Friday, September 19, 2008

Cultural Rights?

Today, I listened to Bill Ivey present the thesis of his book Arts, Inc: How Greed and Neglect are Destroying Our Cultural Rights. Here is Tyler Cowen's brief review. Here's the gist of the thesis:
  1. We have "cultural rights" to things like music, art, photography.
  2. Firms lobby for copyright law to try and profit articles we have a cultural right to.
  3. Firms are successful because there is no regulatory agency, something equivalent to a Ministry of Cultural Rights.
  4. Conclusion: We need a Ministry of Cultural Rights that is strong enough to balance our cultural rights against firm greed.
It was an interesting talk throughout, and he is optimistic because he has some inside info that Obama is willing to do something about. He does recognize the enormous dangers of such an Orwellian/Taliban sounding institution, he says he recognizes the importance of copyright law, and doubts that firms would be able to capture an institution if it is strong enough. I think Americans will never go for it because it sounds like a left-wing attempt to create a right-wing Frankenstein.

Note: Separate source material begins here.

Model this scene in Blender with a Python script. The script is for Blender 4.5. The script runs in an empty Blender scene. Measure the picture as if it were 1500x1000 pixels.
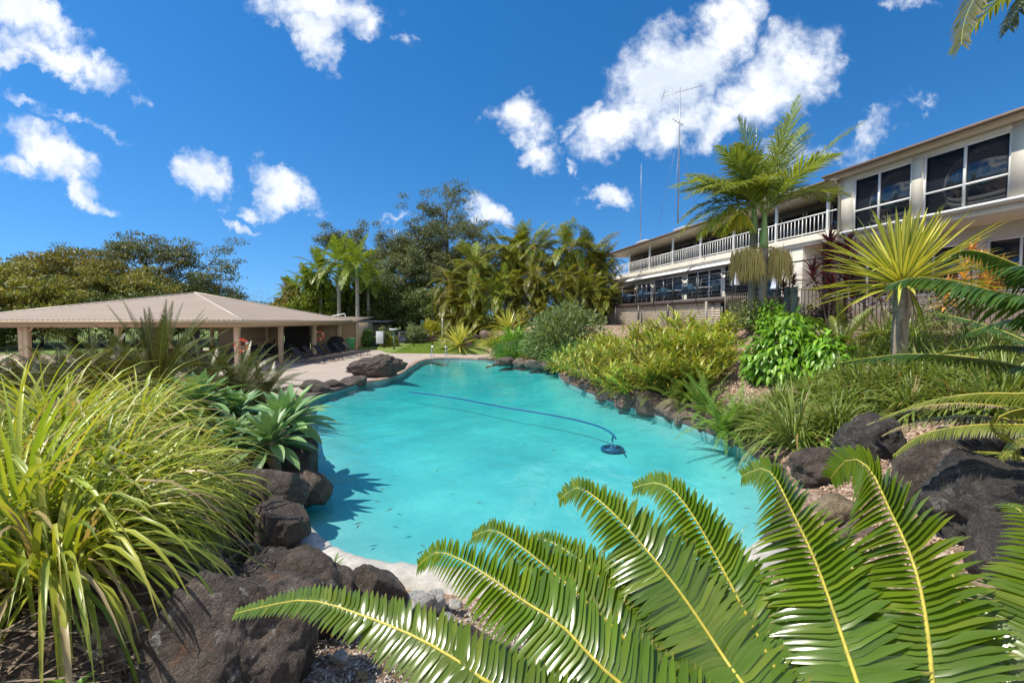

I think this argument will have much more staying power than it is really justified because #1 is so inherently subjective. Explaining the enormous dangers and potential costs of such an institution won't matter if its proponents value #1 highly.

Yet, #1 to me seems the easiest to defeat intellectually. I find I have to teach my 2-year old that "just because someone shows you something, that doesn't make it yours." The lesson is the same for cultural rights activists. Just because I have seen pictures of JFK Jr saluting his father's coffin, doesn't mean I possess any rights to it. The photographer had rights to it (which he took for a profit), he sold those rights to a firm, which sold to another firm, etc. At no point does my having seen it entitle me to ownership, let alone any vague notion of "we" own it.

Be ready, if Mr. Ivey is right and Obama is on board, this may have to find its way into the Freedom Index.